_Work to do_. Copy all the material below, exactly as it stands.

_Information shown_.
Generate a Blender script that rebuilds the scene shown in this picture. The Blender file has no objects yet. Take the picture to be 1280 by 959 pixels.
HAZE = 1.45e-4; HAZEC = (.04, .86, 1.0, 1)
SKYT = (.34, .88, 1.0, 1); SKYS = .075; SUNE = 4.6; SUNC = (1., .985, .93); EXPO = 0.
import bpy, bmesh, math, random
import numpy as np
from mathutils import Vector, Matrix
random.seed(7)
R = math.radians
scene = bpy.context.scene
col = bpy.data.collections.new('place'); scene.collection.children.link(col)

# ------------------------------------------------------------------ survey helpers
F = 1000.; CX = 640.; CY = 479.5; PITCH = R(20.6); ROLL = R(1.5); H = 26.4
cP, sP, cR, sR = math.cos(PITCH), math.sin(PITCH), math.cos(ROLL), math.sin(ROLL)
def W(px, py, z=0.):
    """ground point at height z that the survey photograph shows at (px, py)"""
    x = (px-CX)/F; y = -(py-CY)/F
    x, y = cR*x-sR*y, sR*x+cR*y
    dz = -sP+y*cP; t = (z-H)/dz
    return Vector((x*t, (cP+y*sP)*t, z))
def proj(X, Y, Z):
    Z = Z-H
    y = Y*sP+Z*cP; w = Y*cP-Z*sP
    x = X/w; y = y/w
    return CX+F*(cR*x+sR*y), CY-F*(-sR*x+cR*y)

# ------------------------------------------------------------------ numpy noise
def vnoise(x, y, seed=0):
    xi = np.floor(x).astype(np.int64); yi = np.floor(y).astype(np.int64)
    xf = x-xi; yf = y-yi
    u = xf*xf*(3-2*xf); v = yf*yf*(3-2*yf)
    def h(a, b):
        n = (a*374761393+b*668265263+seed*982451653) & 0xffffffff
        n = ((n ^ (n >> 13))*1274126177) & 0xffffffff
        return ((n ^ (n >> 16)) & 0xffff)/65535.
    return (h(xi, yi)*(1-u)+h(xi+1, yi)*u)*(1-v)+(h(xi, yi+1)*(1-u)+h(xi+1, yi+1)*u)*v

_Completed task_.
Generate a Blender script that rebuilds the scene shown in this picture. The Blender file has no objects yet. Take the picture to be 1280 by 959 pixels.
HAZE = 1.45e-4; HAZEC = (.04, .86, 1.0, 1)
SKYT = (.34, .88, 1.0, 1); SKYS = .075; SUNE = 4.6; SUNC = (1., .985, .93); EXPO = 0.
import bpy, bmesh, math, random
import numpy as np
from mathutils import Vector, Matrix
random.seed(7)
R = math.radians
scene = bpy.context.scene
col = bpy.data.collections.new('place'); scene.collection.children.link(col)

# ------------------------------------------------------------------ survey helpers
F = 1000.; CX = 640.; CY = 479.5; PITCH = R(20.6); ROLL = R(1.5); H = 26.4
cP, sP, cR, sR = math.cos(PITCH), math.sin(PITCH), math.cos(ROLL), math.sin(ROLL)
def W(px, py, z=0.):
    """ground point at height z that the survey photograph shows at (px, py)"""
    x = (px-CX)/F; y = -(py-CY)/F
    x, y = cR*x-sR*y, sR*x+cR*y
    dz = -sP+y*cP; t = (z-H)/dz
    return Vector((x*t, (cP+y*sP)*t, z))
def proj(X, Y, Z):
    Z = Z-H
    y = Y*sP+Z*cP; w = Y*cP-Z*sP
    x = X/w; y = y/w
    return CX+F*(cR*x+sR*y), CY-F*(-sR*x+cR*y)

# ------------------------------------------------------------------ numpy noise
def vnoise(x, y, seed=0):
    xi = np.floor(x).astype(np.int64); yi = np.floor(y).astype(np.int64)
    xf = x-xi; yf = y-yi
    u = xf*xf*(3-2*xf); v = yf*yf*(3-2*yf)
    def h(a, b):
        n = (a*374761393+b*668265263+seed*982451653) & 0xffffffff
        n = ((n ^ (n >> 13))*1274126177) & 0xffffffff
        return ((n ^ (n >> 16)) & 0xffff)/65535.
    return (h(xi, yi)*(1-u)+h(xi+1, yi)*u)*(1-v)+(h(xi, yi+1)*(1-u)+h(xi+1, yi+1)*u)*v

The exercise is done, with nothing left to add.